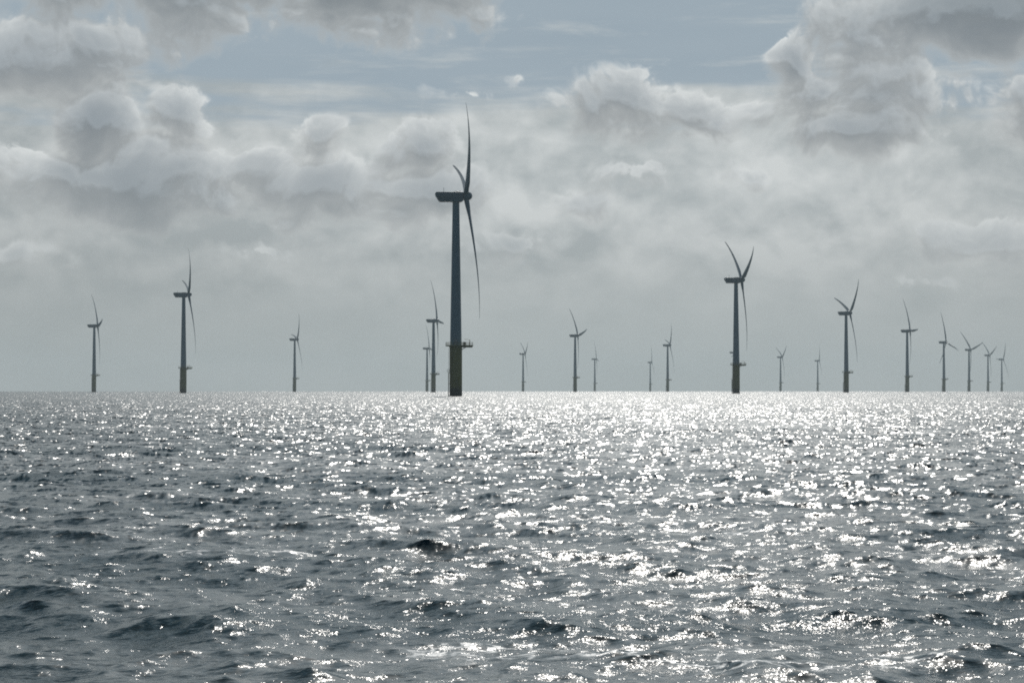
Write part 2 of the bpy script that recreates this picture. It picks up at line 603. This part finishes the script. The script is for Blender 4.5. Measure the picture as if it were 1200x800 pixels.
def blade_bm():
    bm = bmesh.new()
    N, S = 44, 20
    rings = []
    for i in range(N):
        t = (i / (N - 1)) ** 1.05
        r = 1.3 + t * (ROTOR_R - 1.3)
        q = r / ROTOR_R
        if r < 9.5:
            f = min(max((r - 2.5) / 7.0, 0), 1); f = f * f * (3 - 2 * f)
            chord = 2.0 + 1.5 * f
            th = 2.0 + (1.05 - 2.0) * f
            round_ = 1 - f
        else:
            f = (r - 9.5) / (ROTOR_R - 9.5)
            chord = 3.5 * (1 - f) ** 0.85 + 0.62 * f
            th = chord * (0.30 - 0.15 * f)
            round_ = 0.0
        if t > 0.975:
            s = math.sqrt(max(1 - ((t - 0.975) / 0.025) ** 2, 0.02))
            chord *= s; th *= s
        twist = rad(17) * (1 - q) ** 1.6 + rad(5.0)
        x0 = 0.066 * r - 0.068 * ROTOR_R * q ** 3
        ring = []
        for k in range(S):
            a = 2 * math.pi * k / S
            cx = 0.5 * math.cos(a)
            # ellipse for the root, thin tear drop outboard; nose forward of the pitch axis
            yt = 0.5 * math.sin(a)
            foil_y = yt * (0.62 + 0.9 * (cx + 0.5) * 0.62)
            cyy = yt * round_ + foil_y * (1 - round_)
            c_ = (cx - 0.17 * (1 - round_)) * chord
            n_ = cyy * th
            ring.append(bm.verts.new((x0 + n_ * math.cos(twist) - c_ * math.sin(twist),
                                      c_ * math.cos(twist) + n_ * math.sin(twist), r)))
        rings.append(ring)
    for a, b in zip(rings, rings[1:]):
        for k in range(S):
            j = (k + 1) % S
            bm.faces.new((a[k], a[j], b[j], b[k]))
    bm.faces.new(rings[0][::-1]); bm.faces.new(rings[-1])
    return bm


def make_turbine():
    root = bpy.data.objects.new('wind_turbine', None)
    COL.objects.link(root)
    # foundation sleeve standing in the sea
    bm = bmesh.new()
    lathe(bm, [(2.5, -9.0), (2.5, 19.45), (2.66, 19.5), (2.66, TP_TOP)], 48)
    tp = part('transition_piece', bm, M_TP, root, 40)
    bm = bmesh.new()                                           # boat landing: fenders and ladder
    for yy in (-0.75, 0.75):
        tube(bm, (-2.95, yy + 1.2, -3.0), (-2.95, yy + 1.2, 9.4), 0.13)
        for z in (1.5, 5.0, 9.2):
            tube(bm, (-2.3, yy * 0.8 + 0.8, z), (-2.95, yy + 1.2, z), 0.09)
    for yy in (-0.27, 0.27):
        tube(bm, (-2.85, yy, -2.0), (-2.85, yy, 19.4), 0.05, 6)
    for i in range(70):
        tube(bm, (-2.85, -0.27, -1.8 + 0.3 * i), (-2.85, 0.27, -1.8 + 0.3 * i), 0.025, 5)
    part('boat_landing', bm, M_TP, tp)
    bm = bmesh.new()                                           # rest platform half way up the ladder
    box(bm, -3.5, -2.45, -0.8, 0.8, 9.5, 9.62)
    for (xx, yy) in ((-3.45, -0.75), (-3.45, 0.75), (-2.7, -0.75), (-2.7, 0.75)):
        tube(bm, (xx, yy, 9.6), (xx, yy, 10.75), 0.035, 6)
    for z in (10.2, 10.73):
        tube(bm, (-3.45, -0.75, z), (-3.45, 0.75, z), 0.035, 6)
        for yy in (-0.75, 0.75):
            tube(bm, (-3.45, yy, z), (-2.55, yy, z), 0.035, 6)
    part('rest_platform', bm, M_TP, tp)
    bm = bmesh.new()                                           # power cable tubes
    for a in (rad(215), rad(235)):
        x, y = 2.75 * math.cos(a), 2.75 * math.sin(a)
        tube(bm, (x, y, -6), (x, y, 19.3), 0.16)
        for z in (3, 9, 15):
            tube(bm, (x, y, z), (x * 0.88, y * 0.88, z), 0.07)
    part('cable_tube', bm, M_TP, tp)

    # work platform: round deck with a laydown area reaching out to the right
    poly = []
    for i in range(28):
        a = rad(48) + (2 * math.pi - rad(96)) * i / 27
        poly.append((4.15 * math.cos(a), 4.15 * math.sin(a)))
    poly += [(6.9, -3.1), (6.9, 3.1)]
    bm = bmesh.new()
    prism(bm, poly, TP_TOP + 0.02, TP_TOP + 0.3)
    for yy in (-1.6, 1.6):
        box(bm, 2.0, 6.6, yy - 0.1, yy + 0.1, TP_TOP - 0.42, TP_TOP + 0.015)
        tube(bm, (4.0, yy, TP_TOP - 0.3), (2.3, yy * 0.8, TP_TOP - 1.3), 0.11)
    deck = part('work_platform', bm, M_TP, root)
    bm = bmesh.new()
    z0 = TP_TOP + 0.3
    inner = [(x * 0.975, y * 0.975) for x, y in poly]
    n = len(inner)
    pts = []
    for i in range(n):
        p, q = Vector(inner[i]), Vector(inner[(i + 1) % n])
        m_ = max(1, round((q - p).length / 1.3))
        pts += [p.lerp(q, s / m_) for s in range(m_)]
    for i, p in enumerate(pts):
        q = pts[(i + 1) % len(pts)]
        if i % 2 == 0 or abs(p.x - q.x) > 1.0:
            tube(bm, (p.x, p.y, z0), (p.x, p.y, z0 + 1.25), 0.05, 6)
        for zz in (0.65, 1.25):
            tube(bm, (p.x, p.y, z0 + zz), (q.x, q.y, z0 + zz), 0.045, 6)
        tube(bm, (p.x, p.y, z0 + 0.1), (q.x, q.y, z0 + 0.1), 0.09, 4)
    part('railing', bm, M_TP, deck)
    bm = bmesh.new()                                           # davit crane
    tube(bm, (5.6, -2.5, z0), (5.6, -2.5, z0 + 2.3), 0.12)
    tube(bm, (5.6, -2.5, z0 + 2.25), (3.5, -2.5, z0 + 2.5), 0.09)
    part('davit_crane', bm, M_TP, deck)
    bm = bmesh.new()
    box(bm, 2.95, 3.85, 0.6, 1.9, z0 + 0.003, z0 + 1.5)
    part('equipment_cabinet', bm, M_STEEL, deck)

    # tower
    bm = bmesh.new()
    prof = []
    zb, zt = TP_TOP + 0.003, HUB_Z - 2.45
    for i in range(25):
        t = i / 24
        z = zb + (zt - zb) * t
        r = 2.34 + (1.36 - 2.34) * t
        prof.append((r, z))
        if i in (8, 16):
            prof += [(r + 0.035, z + 0.01), (r + 0.035, z + 0.2), (r, z + 0.21)]
    lathe(bm, prof, 48)
    tw = part('tower', bm, M_TOWER, root, 40)
    bm = bmesh.new()
    c = Vector((0, -2.36, 0))
    box(bm, -0.55, 0.55, -2.42, -2.2, z0 + 0.25, z0 + 2.6)
    part('tower_door', bm, M_STEEL, tw)

    # nacelle, origin at the tower head, +X towards the rotor
    bm = bmesh.new()
    side = [(-8.45, 1.0), (-7.9, 1.5), (2.55, 1.55), (2.75, 1.3), (2.9, -1.9), (2.2, -2.4),
            (-6.7, -2.4), (-7.0, -1.35), (-8.1, -0.25)]
    hw = 1.95
    L = [bm.verts.new((x, -hw * (0.86 if x < -8 else 1.0), z)) for x, z in side]
    Rr = [bm.verts.new((x, hw * (0.86 if x < -8 else 1.0), z)) for x, z in side]
    bm.faces.new(L); bm.faces.new(Rr[::-1])
    for i in range(len(side)):
        j = (i + 1) % len(side)
        bm.faces.new((L[i], Rr[i], Rr[j], L[j]))
    bmesh.ops.bevel(bm, geom=[e for e in bm.edges], offset=0.22, segments=3, affect='EDGES', profile=0.5)
    nac = part('nacelle', bm, M_NAC, root, 45)
    nac.location = (0, 0, HUB_Z)
    bm = bmesh.new()                                           # seam ribs along the flanks
    for yy in (-1.97, 1.97):
        box(bm, -7.3, 2.4, yy - 0.03, yy + 0.03, -0.55, -0.45)
        for xx in (-4.6, -1.6, 1.2):
            box(bm, xx - 0.05, xx + 0.05, yy - 0.025, yy + 0.025, -2.0, 1.2)
    part('nacelle_seam', bm, M_STEEL, nac)
    bm = bmesh.new()                                           # roof hatch and cooler
    box(bm, -1.0, 2.0, -1.2, 1.2, 1.54, 1.80)
    bmesh.ops.bevel(bm, geom=[e for e in bm.edges], offset=0.08, segments=2, affect='EDGES')
    part('roof_hatch', bm, M_BLADE, nac)
    bm = bmesh.new()                                           # anemometer mast
    tube(bm, (-4.9, 0.4, 1.45), (-4.9, 0.4, 3.2), 0.07)
    tube(bm, (-4.9, -0.1, 2.9), (-4.9, 0.9, 2.9), 0.045)
    tube(bm, (-4.9, -0.1, 2.85), (-4.9, -0.1, 3.3), 0.08)
    part('weather_mast', bm, M_STEEL, nac)
    bm = bmesh.new()
    lathe(bm, [(1.42, -0.45), (1.42, 0.10)], 32)
    yb = part('yaw_bearing', bm, M_STEEL, nac, 40)
    yb.location = (0, 0, -2.42)

    # rotor
    bm = bmesh.new()
    lathe(bm, [(1.55, -1.0), (1.85, -0.75), (1.92, 0.0), (1.85, 0.8), (1.62, 1.5), (1.2, 2.1), (0.7, 2.45), (0.2, 2.6)], 36, 'X')
    hub = part('rotor_hub', bm, M_BLADE, root, 50)
    bmb = blade_bm()
    b0 = part('blade', bmb, M_BLADE, hub, 60)
    blades = [b0]
    for i in (1, 2):
        b = b0.copy()
        COL.objects.link(b)
        b.parent = hub
        blades.append(b)
    for i, b in enumerate(blades):
        b.rotation_euler = (rad(120 * i), 0, 0)
    return root


def copy_tree(o, parent=None):
    c = o.copy()
    COL.objects.link(c)
    c.parent = parent
    for ch in list(o.children):
        copy_tree(ch, c)
    return c


# picture x of tower, y of rotor axis, blade angle, sin(yaw), label
TURBINES = [
    (534.2, 229.5, 50, .075, 'largest and nearest wind turbine, dark tower on an olive yellow base with a railed platform'),
    (110.3, 381.5, -39, .125, 'dark wind turbine standing alone at the far left end of the row'),
    (215.0, 345.0, 46, .083, 'tall dark turbine on the left with one blade straight up, taller than its two neighbours'),
    (345.3, 397.5, 40, .18, 'slim lone turbine between the tall left one and the close central pair'),
    (500.5, 408.0, -24, .12, 'small pale turbine half behind a taller one, just left of the nearest tower'),
    (508.0, 375.5, -24, .139, 'mid sized turbine close left of the nearest tower, overlapping a smaller pale turbine'),
    (613.0, 414.5, 60, .18, 'small faint turbine with blades in a V, first right of the nearest tower'),
    (674.0, 393.0, -39, .27, 'mid sized turbine with one short blade pointing right, beside a tiny faint one'),
    (697.0, 420.5, -22, .11, 'tiny faint turbine just right of a mid sized one right of the nearest tower'),
    (762.0, 424.3, 20, .12, 'faintest and smallest turbine on the horizon, left of a taller one'),
    (782.4, 404.3, 42, .164, 'pale slender turbine standing just right of the faintest tiny one'),
    (862.7, 327.8, 66, .218, 'second largest turbine, blue grey with two blades raised in a narrow V'),
    (859.6, 412.8, 20, .2, 'distant turbine almost hidden behind the second largest tower, only its nacelle peeking out'),
    (914.7, 418.2, 57, .29, 'small faint turbine with a wide V of blades, just right of the second largest one'),
    (958.2, 422.4, 30, .15, 'tiny faint turbine with one blade up and one down, left of the third tallest'),
    (991.7, 366.7, 50, .30, 'third tallest turbine with lopsided V of blades, standing right of two tiny faint ones'),
    (1063.2, 387.5, -31, .205, 'tallest of the five turbines stepping down at right, one blade level to the right'),
    (1106.1, 400.8, -13, .38, 'turbine with one blade up and two drooping, second of five at the right end'),
    (1135.6, 409.6, -45, .48, 'middle one of five descending turbines at the right end, blades in a wide open Y'),
    (1157.8, 416.0, -53, .36, 'second smallest turbine in the descending right hand row, blades in an upright Y'),
    (1173.9, 420.9, 31, .36, 'last and smallest turbine at the right end, one blade pointing level to the left'),
]

proto = make_turbine()
for i, (tx, ty, psi, s, label) in enumerate(TURBINES):
    t = proto if i == 0 else copy_tree(proto)
    tan = (EYE_Y - ty) / F_PX
    Dd = 1000.0
    for _ in range(40):
        Dd = (HUB_Z - CAM_H - Dd * Dd / (2 * R_EARTH)) / tan
    az = math.atan((tx - 600.0) / F_PX)
    x = Dd * math.tan(az)
    t.location = (x, Dd, -(x * x + Dd * Dd) / (2 * R_EARTH))
    t['label'] = label
    t['category'] = 'wind turbine'
    t['group'] = 'wind turbines of the offshore wind farm'
    yaw = math.asin(s) - az
    for c in t.children:
        base = c.name.split('.')[0]
        if base == 'nacelle':
            c.rotation_euler = (0, 0, yaw)
        elif base == 'rotor_hub':
            Rm = Matrix.Rotation(yaw, 4, 'Z') @ Matrix.Rotation(-TILT, 4, 'Y')
            c.rotation_mode = 'XYZ'
            mat = Matrix.Translation((0, 0, HUB_Z - HUB_X * TILT)) @ Rm @ Matrix.Translation((HUB_X, 0, 0)) @ Matrix.Rotation(rad(psi), 4, 'X')
            c.matrix_basis = mat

Task brief: Every line that holds the word "picture" counts once; state the total number of such lines and nothing else.

Answer to the exercise: 2